Reason 8 seems invoke phrasing from the Windsor Report of 2004, where it was envisaged that the Covenant would “make explicit and forceful the loyalty and bonds of affection” holding together the Communion. However, it turns on a re-interpretation of ‘forceful’ to mean ‘using force and coercion’, which is not at all the same thing;
The notion that we need to make “forceful” the “bonds of affection” is fundamentally flawed. If we need force and coercion to maintain relationships between Communion churches, there is no true affection, and the very foundation of the proposed Covenant is fraudulent.
Reason 9 again relies on giving a particular word a desired ‘spin’:
The proposed “Covenant” seems more like a treaty, contract, or instrument of surrender than a covenant. In the ecclesiastical context, a covenant is usually thought of as an agreement undertaken in joy and in an atmosphere of trust—baptismal and marriage covenants come to mind.

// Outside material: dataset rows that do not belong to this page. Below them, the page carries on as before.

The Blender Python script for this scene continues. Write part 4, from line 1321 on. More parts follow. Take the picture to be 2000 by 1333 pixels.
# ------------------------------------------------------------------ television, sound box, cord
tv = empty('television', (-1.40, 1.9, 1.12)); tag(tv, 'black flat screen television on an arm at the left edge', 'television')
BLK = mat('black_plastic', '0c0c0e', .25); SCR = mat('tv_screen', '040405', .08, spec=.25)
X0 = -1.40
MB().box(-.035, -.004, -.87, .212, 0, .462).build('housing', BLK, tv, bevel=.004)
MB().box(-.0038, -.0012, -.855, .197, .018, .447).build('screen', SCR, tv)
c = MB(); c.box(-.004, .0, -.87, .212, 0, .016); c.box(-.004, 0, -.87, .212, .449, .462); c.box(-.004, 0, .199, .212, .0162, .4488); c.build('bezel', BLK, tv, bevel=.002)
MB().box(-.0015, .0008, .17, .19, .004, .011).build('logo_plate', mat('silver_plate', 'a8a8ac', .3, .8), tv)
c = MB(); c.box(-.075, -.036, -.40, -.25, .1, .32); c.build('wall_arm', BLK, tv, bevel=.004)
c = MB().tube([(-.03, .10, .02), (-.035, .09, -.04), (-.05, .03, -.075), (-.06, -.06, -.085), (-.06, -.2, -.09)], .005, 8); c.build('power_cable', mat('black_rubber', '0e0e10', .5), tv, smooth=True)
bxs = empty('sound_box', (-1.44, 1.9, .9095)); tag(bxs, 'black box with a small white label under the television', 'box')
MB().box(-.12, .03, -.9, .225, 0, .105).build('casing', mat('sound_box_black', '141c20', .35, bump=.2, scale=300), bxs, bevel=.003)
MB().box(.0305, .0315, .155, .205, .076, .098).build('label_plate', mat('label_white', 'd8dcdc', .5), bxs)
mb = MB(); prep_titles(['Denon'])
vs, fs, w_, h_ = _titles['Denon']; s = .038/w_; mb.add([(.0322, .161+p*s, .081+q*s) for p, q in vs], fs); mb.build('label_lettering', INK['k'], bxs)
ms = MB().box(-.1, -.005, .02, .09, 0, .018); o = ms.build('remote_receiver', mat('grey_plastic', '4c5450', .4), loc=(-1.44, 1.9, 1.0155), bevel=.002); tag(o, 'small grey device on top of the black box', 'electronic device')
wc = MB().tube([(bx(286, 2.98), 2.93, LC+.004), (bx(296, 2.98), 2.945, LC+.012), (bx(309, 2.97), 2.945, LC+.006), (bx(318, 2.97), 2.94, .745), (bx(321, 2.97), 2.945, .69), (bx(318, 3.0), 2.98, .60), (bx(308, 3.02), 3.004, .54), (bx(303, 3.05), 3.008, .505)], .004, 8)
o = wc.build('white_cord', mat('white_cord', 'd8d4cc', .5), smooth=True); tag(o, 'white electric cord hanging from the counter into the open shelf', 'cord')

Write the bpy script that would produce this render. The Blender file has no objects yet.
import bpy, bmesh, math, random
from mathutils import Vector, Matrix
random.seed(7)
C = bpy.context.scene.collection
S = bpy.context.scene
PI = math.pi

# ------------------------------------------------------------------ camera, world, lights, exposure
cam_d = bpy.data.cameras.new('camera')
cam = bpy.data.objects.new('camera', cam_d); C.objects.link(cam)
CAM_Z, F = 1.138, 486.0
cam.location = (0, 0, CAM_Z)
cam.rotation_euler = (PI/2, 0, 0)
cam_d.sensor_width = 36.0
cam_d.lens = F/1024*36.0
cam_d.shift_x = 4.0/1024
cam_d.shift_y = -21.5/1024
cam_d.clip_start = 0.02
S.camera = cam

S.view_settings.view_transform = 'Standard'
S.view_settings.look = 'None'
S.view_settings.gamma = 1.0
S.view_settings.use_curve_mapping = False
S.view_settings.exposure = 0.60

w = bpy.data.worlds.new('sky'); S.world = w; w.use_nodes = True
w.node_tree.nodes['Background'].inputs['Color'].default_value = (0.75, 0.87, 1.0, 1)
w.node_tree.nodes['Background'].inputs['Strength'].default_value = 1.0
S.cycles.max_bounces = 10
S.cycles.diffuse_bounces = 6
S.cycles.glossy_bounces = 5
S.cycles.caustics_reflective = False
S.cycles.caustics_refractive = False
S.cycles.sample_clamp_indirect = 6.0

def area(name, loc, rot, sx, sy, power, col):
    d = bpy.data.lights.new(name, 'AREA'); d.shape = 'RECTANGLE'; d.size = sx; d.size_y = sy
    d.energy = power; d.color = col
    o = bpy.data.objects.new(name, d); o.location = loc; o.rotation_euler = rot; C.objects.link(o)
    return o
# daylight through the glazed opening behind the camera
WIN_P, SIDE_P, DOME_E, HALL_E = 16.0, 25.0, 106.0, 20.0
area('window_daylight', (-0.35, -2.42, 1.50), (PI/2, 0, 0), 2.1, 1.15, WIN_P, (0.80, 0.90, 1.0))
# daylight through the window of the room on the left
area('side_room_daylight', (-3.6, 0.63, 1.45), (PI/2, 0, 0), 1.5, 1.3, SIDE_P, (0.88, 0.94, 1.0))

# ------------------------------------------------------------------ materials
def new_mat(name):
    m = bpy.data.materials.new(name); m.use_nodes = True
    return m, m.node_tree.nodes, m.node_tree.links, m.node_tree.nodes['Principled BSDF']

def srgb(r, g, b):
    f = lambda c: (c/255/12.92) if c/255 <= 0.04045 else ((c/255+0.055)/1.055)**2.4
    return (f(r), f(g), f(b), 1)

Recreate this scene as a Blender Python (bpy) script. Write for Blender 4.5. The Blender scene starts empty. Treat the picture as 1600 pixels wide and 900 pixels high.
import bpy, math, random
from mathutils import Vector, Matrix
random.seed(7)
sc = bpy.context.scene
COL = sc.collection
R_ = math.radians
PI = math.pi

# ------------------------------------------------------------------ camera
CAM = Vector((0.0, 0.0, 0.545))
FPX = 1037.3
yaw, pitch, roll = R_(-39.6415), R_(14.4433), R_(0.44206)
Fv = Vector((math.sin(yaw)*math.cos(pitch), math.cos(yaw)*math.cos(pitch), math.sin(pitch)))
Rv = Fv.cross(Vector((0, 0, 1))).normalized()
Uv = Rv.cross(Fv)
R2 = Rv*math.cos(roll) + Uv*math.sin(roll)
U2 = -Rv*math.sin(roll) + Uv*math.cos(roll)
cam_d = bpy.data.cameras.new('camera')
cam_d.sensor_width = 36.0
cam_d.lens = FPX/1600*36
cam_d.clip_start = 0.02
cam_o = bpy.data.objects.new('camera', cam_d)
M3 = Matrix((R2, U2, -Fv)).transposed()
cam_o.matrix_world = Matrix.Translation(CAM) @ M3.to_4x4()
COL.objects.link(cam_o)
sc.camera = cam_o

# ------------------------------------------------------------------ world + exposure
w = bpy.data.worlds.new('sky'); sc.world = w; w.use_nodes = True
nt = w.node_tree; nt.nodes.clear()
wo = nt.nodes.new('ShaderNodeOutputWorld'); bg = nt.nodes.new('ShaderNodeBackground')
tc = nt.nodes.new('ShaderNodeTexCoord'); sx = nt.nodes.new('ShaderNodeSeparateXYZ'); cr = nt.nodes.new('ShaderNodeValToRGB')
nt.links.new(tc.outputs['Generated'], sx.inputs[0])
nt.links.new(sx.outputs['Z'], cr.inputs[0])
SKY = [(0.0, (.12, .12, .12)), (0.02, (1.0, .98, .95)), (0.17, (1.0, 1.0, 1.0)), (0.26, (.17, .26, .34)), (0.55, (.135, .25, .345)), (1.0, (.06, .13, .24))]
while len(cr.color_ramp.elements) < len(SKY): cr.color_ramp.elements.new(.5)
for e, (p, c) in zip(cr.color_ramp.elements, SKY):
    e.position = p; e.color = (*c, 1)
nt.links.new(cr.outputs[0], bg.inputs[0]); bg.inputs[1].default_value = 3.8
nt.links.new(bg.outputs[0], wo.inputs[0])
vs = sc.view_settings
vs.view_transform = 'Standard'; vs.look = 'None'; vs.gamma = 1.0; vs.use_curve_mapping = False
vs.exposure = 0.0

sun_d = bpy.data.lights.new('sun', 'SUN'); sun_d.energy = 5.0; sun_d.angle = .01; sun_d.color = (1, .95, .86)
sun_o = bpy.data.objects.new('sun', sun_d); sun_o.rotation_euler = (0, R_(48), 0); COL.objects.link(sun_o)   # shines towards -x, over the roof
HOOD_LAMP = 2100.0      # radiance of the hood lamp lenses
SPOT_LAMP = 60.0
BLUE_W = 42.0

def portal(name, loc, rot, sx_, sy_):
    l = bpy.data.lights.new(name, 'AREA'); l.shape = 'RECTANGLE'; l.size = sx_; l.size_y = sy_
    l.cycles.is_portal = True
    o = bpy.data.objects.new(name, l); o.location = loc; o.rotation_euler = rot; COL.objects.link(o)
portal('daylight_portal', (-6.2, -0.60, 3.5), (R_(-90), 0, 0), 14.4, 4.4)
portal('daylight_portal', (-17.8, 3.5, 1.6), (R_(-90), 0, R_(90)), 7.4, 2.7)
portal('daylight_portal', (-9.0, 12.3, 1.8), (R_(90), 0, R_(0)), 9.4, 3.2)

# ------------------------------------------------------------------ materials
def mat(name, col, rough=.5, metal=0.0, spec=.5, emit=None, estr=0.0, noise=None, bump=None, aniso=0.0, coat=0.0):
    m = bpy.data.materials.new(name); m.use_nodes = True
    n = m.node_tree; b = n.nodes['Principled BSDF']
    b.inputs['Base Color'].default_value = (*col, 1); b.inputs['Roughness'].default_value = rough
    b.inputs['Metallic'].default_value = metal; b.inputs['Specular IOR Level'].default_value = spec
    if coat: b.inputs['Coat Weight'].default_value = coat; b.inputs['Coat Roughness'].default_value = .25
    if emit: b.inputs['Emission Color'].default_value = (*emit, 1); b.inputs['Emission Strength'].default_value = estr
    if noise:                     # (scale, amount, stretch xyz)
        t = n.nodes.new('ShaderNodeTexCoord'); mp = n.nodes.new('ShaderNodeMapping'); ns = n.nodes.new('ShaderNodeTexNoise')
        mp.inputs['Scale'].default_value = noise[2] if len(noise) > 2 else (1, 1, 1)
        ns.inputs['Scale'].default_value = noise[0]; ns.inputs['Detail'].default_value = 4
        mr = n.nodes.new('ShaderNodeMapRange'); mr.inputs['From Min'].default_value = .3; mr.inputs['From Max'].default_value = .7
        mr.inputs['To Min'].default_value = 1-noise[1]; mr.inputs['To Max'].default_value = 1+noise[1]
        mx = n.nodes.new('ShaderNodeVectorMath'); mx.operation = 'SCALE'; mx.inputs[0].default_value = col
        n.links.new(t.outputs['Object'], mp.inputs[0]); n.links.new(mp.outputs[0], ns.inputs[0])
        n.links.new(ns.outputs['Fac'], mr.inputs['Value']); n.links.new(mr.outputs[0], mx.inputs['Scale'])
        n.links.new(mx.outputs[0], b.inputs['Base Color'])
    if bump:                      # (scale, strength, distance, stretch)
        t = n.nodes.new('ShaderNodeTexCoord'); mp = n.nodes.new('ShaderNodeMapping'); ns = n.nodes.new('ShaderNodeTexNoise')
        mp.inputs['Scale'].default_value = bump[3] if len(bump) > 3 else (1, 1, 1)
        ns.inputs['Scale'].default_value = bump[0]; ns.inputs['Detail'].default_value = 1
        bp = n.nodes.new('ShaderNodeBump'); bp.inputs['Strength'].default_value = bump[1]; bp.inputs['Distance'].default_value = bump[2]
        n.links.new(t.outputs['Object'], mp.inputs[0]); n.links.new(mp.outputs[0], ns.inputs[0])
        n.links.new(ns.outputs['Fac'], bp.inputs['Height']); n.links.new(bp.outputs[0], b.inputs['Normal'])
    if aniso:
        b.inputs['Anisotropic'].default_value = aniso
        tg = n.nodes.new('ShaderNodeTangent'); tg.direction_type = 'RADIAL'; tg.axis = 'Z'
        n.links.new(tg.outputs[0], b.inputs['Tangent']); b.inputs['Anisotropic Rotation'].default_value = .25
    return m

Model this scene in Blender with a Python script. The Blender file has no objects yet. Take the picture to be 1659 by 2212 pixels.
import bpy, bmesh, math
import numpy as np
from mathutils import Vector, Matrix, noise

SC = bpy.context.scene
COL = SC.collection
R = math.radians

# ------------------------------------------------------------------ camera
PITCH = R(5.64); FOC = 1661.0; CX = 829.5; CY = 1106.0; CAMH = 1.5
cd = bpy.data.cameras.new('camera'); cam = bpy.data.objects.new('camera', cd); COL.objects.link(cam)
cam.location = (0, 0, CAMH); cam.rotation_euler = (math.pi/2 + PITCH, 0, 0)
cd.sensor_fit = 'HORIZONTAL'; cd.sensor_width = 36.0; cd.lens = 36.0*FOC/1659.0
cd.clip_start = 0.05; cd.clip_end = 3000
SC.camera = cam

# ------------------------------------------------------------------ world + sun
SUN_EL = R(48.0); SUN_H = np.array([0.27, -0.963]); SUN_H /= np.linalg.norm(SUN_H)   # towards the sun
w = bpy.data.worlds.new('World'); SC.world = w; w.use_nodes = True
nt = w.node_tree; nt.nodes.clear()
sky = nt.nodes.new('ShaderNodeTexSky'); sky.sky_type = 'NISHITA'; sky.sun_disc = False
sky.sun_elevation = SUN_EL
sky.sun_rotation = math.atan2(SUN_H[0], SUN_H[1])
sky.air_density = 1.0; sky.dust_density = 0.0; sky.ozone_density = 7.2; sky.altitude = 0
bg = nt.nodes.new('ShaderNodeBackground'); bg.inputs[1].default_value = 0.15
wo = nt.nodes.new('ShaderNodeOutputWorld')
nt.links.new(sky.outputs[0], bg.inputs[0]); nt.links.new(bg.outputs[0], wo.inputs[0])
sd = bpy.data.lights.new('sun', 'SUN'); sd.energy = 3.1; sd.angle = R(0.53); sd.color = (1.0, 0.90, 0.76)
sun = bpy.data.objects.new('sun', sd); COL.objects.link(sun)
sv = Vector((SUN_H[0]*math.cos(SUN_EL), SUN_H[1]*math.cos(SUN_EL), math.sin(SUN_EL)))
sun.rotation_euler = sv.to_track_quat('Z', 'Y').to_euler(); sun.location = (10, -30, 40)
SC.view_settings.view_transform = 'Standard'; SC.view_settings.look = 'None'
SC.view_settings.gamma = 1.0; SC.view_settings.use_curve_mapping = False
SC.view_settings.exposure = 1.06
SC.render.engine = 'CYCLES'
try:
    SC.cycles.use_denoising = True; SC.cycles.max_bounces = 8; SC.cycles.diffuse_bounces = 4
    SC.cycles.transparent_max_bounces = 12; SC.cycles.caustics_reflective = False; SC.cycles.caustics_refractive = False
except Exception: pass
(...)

One is tempted to point to the example of Suzerainty Treaties, which had parallels with the biblical Covenant between God and Israel. These were not exactly ‘undertaken in joy and an atmosphere of trust’. More importantly, however, it is the existing lack of joy and trust which has brought about the need for the Covenant — and which, as has already been observed, point 9 actually recognizes:
The proposed Anglican Covenant .... is advanced in an atmosphere of anger, fear, and distrust, and with the threat of dire consequences if it is not adopted.
That is regrettable, but not having a Covenant is not going to change matters.
And finally Reason 10 reveals the objections themselves to be somewhat disingenuous:
The Anglican Communion would be better served by remaining a single-tier fellowship of churches, allowing disaffected members to leave if they must ...
So in fact the objection to the Covenant is not that some Anglicans will “become second-class members of the Communion” (Reason 4). Indeed the idea of ‘business as usual’ causing some people to leave the Communion is regarded as entirely acceptable — so long as it is the ‘right’ people who leave (those who are “threatening to walk away”).
Thus, ultimately, what the objectors to the Covenant want is exactly what those in favour of the Covenant also clearly want: a Communion to their own liking.
And there is nothing wrong with wanting that. But if even those objecting to the Covenant don’t seem to recognize the truth of their own position, what hope is there for real dialogue and real understanding?
John Richardson
18 December 2010
PS: Sitting here a day later, I'm actually quite sorry to have had to write this piece No one really likes criticism and no one should enjoy dishing it out. But I couldn't look at these ten 'reasons' without reacting to the perception that they lack, well, 'reason'. Illogicality and self-contradiction is something to be avoided, whatever the field you're writing in. If the author can go back and come up with some alternatives, maybe I'd think again.